_WRITTEN PROBLEM_
Work out the number of lines with "part" in them. Reply with that number and no other words.

»»

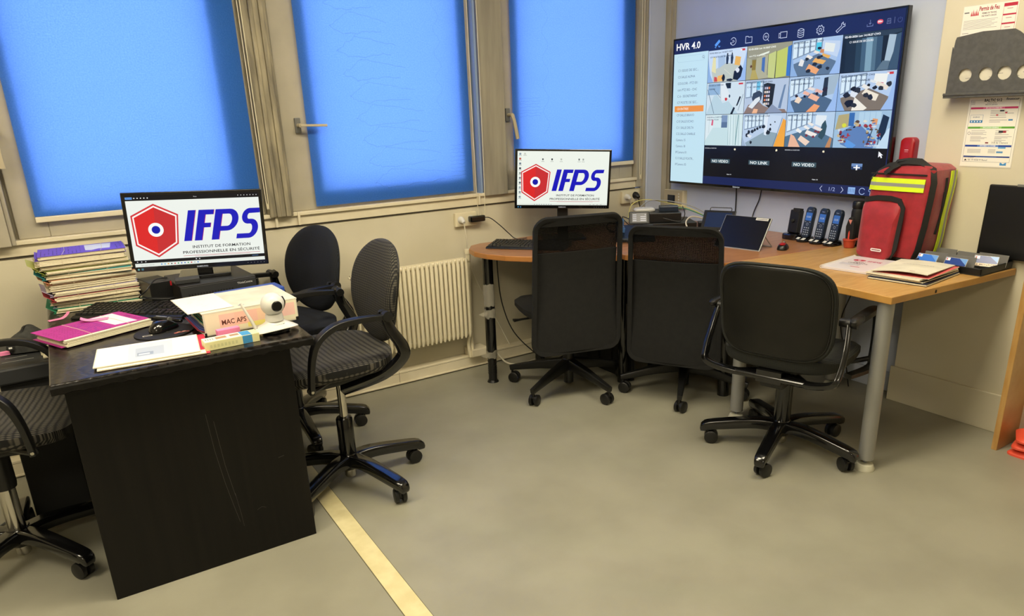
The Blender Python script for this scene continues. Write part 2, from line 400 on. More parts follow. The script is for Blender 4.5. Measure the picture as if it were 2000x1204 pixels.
def logo(a, fx, fy, edge=None):
    """school emblem and lettering; fx, fy map the drawing's 0..1 to the sheet"""
    T = lambda pts: [(fx(x), fy(y)) for x, y in pts]
    H_ = [(.202,.767), (.362,.622), (.339,.238), (.191,.073), (.047,.238), (.040,.622)]
    c = (.196, .43)
    sc = lambda k: [(c[0]+(x-c[0])*k, c[1]+(y-c[1])*k) for x, y in H_]
    a.poly(T(H_), '#d3353c'); a.poly(T(sc(.93)), '#fff3ee'); a.poly(T(sc(.865)), '#dd2a2a')
    h = sc(.865); a.poly(T([h[0], h[1], h[2], h[3]]), '#c92f33')
    cx, cy = fx(.197), fy(.433); ux = abs(fx(1)-fx(0)); r = .055*ux
    a.circ(cx, cy, r, '#fbfff8'); a.circ(cx, cy, r*.56, '#1118a8')
    b = '#1717b8'; K = .062
    def sh(pts):  # letter box: x by u, y 0..1, sheared
        return T([(x+y*.055, .267+y*.40) for x, y in pts])
    def slab(pts):
        q = sh(pts)
        if edge: a.poly([(x+.004*ux, y) for x, y in q], edge)
        a.poly(q, b)
    slab([(.378,0), (.430,0), (.430,1), (.378,1)])
    slab([(.452,0), (.504,0), (.504,1), (.452,1)]); slab([(.504,.84), (.560,.84), (.560,1), (.504,1)]); slab([(.504,.42), (.550,.42), (.550,.57), (.504,.57)])
    slab([(.572,0), (.624,0), (.624,1), (.572,1)])
    def arc(cx_, cy_, rx, ry, a0, a1, n=14): return [(cx_+rx*math.cos(R(a0+(a1-a0)*k/n)), cy_+ry*math.sin(R(a0+(a1-a0)*k/n))) for k in range(n+1)]
    def band(o, i):
        O, I = sh(o), sh(i); l = None
        l = a.layer(O+I)
        for k in range(len(O)-1): a.poly([O[k], O[k+1], I[k+1], I[k]], b, l)
    band([(.622,1)]+arc(.675,.64,.072,.36,90,-90)+[(.622,.28)], [(.622,.84)]+arc(.672,.64,.028,.20,90,-90)+[(.622,.44)])
    band([(.898,1)]+arc(.820,.74,.050,.26,90,270,16), [(.898,.84)]+arc(.822,.735,.012,.095,90,270,16))
    band([(.815,.64)]+arc(.840,.32,.060,.32,90,-90,16)+[(.750,0)], [(.815,.48)]+arc(.836,.32,.020,.16,90,-90,16)+[(.750,.16)])
    tw = lambda x0, x1: fx(x1)-fx(x0); hh = .036*abs(fy(1)-fy(0))
    a.text('INSTITUT DE FORMATION', fx(.432), fy(.168), hh, '#1b1b26', .012, tw(.432, .848))
    a.text('PROFESSIONNELLE EN SÉCURITÉ', fx(.36), fy(.100), hh, '#1b1b26', .012, tw(.36, .915))
    a.stroke(T([(.36,.073), (.915,.073)]), .003*ux, '#c05060'); a.stroke(T([(.44,.060), (.84,.060)]), .002*ux, '#c05060')

# ================================================================== SETTING
WY = 3.55; XB = 3.40; XP = 3.30; YP = 1.785; ZC = 2.75
X0, Y0 = -2.6, -2.4
struct('floor', bx(X0, XB+.2, Y0, WY+.15, -.05, 0), M['floor'], smooth=False)
b = NB(); prism(b, [(.627,.2), (.696,.2), (.696,3.42), (.627,3.486)], 0, .0012); struct('trim_1', b, M['strip'], smooth=False)
b = NB(); box(b, .624,.6265,-2.3,3.42,0,.0008); box(b,.6965,.698,-2.3,3.42,0,.0008); box(b,.627,.696,1.128,1.130,.0012,.0016)
struct('trim_2', b, mat('floor_joint', '#5e5844', .7), smooth=False)
b = NB(); prism(b, [(.627,-2.3), (.696,-2.3), (.696,.2), (.627,.2)], 0, .0012); struct('trim_3', b, M['strip'], smooth=False)
struct('ceiling', bx(X0, XB+.2, Y0, WY+.15, ZC, ZC+.05), M['ceil'], smooth=False)
struct('wall_left', bx(X0-.1, X0, Y0, WY+.15, 0, ZC), M['wallo'], smooth=False)
struct('wall_front', bx(X0-.1, XB+.2, Y0-.1, Y0, 0, ZC), M['wallo'], smooth=False)
# right wall: recessed part that carries the display, and the part that stands forward
struct('wall_right', bx(XB, XB+.15, YP, WY+.15, 0, ZC), M['wallw'], smooth=False)
struct('wall_pillar', bx(XP, XB+.15, Y0, YP, 0, ZC), M['wall'], smooth=False, bevel=.004)
# window wall
struct('wall_back', bx(X0-.1, XB, WY, WY+.15, 0, .930), M['wall'], smooth=False)
struct('wall_above_windows', bx(X0-.1, XB, WY, WY+.15, 2.42, ZC), M['wall'], smooth=False)
struct('wall_beside_windows', bx(X0-.1, -.30, WY, WY+.15, .930, 2.42), M['wall'], smooth=False)
b = NB(); box(b, -2.5, 3.17, WY-.008, WY+.14, .938, .985); box(b, -2.5, 3.17, WY-.022, WY+.14, .985, 1.002)
for x in (.86, 1.99, .97, 2.27): box(b, x, x+.012, WY-.028, WY-.006, .94, 1.004)
struct('trim_4', b, M['ledge'], smooth=False, bevel=.002)
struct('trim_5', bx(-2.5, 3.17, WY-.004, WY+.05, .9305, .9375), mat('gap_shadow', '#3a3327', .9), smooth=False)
# skirting trunking along the back wall
b = NB(); box(b, -2.5, 3.30, 3.492, WY, .010, .078); box(b, -2.5, 3.30, 3.486, WY, .006, .016)
struct('baseboard_back', b, M['ledge'], smooth=False, bevel=.003)
b = NB()
for x in (1.405, .2, 2.45): box(b, x, x+.002, 3.4915, 3.493, .016, .077)
box(b, -2.5, 3.3, 3.4915, 3.493, .066, .0675); struct('trim_6', b, mat('trunking_seam', '#6b6148', .8), smooth=False)
b = NB(); box(b, 3.385, XB, YP, 3.5, 0, .10); struct('baseboard_right', b, M['wallw'], smooth=False, bevel=.002)
b = NB(); box(b, 3.288, XP, -2.3, YP+.012, 0, .175); struct('baseboard_pillar', b, M['wall'], smooth=False, bevel=.003)
# corner casing between window wall and display wall
b = NB(); box(b, 3.17, 3.215, 3.535, 3.60, .94, 2.42); box(b, 3.215, 3.235, 3.52, 3.60, 0, ZC); struct('trim_7', b, M['alu'], smooth=False, bevel=.002)
b = NB(); box(b, 3.235, 3.372, 3.515, 3.60, 0, ZC); box(b, 3.232, 3.244, 3.508, 3.52, 0, ZC); struct('trim_8', b, M['wallw'], smooth=False, bevel=.004)
b = NB(); box(b, 3.372, 3.3995, 3.475, 3.60, 0, ZC); box(b, 3.385, 3.3995, 3.455, 3.48, 0, ZC); struct('trim_9', b, M['alu'], smooth=False, bevel=.002)
# mullion covers
b = NB(); box(b, -.30, -.20, 3.50, 3.66, .985, 2.42); box(b, -.20, -.185, 3.52, 3.66, .985, 2.42); struct('trim_10', b, M['alu'], smooth=False, bevel=.003)
b = NB()
for x0, x1, y in ((.838,.868,3.512), (.868,.886,3.500), (.886,.912,3.508), (.912,.934,3.500), (.934,.948,3.514)): box(b, x0, x1, y, 3.66, .99, 2.42)
struct('trim_11', b, M['ridge'], smooth=False, bevel=.003)
b = NB(); box(b, 2.035, 2.185, 3.520, 3.66, .985, 2.42); struct('trim_12', b, M['alug'], smooth=False, bevel=.004)
b = NB(); box(b, 2.012, 2.024, 3.53, 3.60, 1.0, 2.42); struct('trim_13', b, mat('blue_reflection_strip', '#8fa6c8', .3), smooth=False)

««

_RESULT OF THE TASK_
2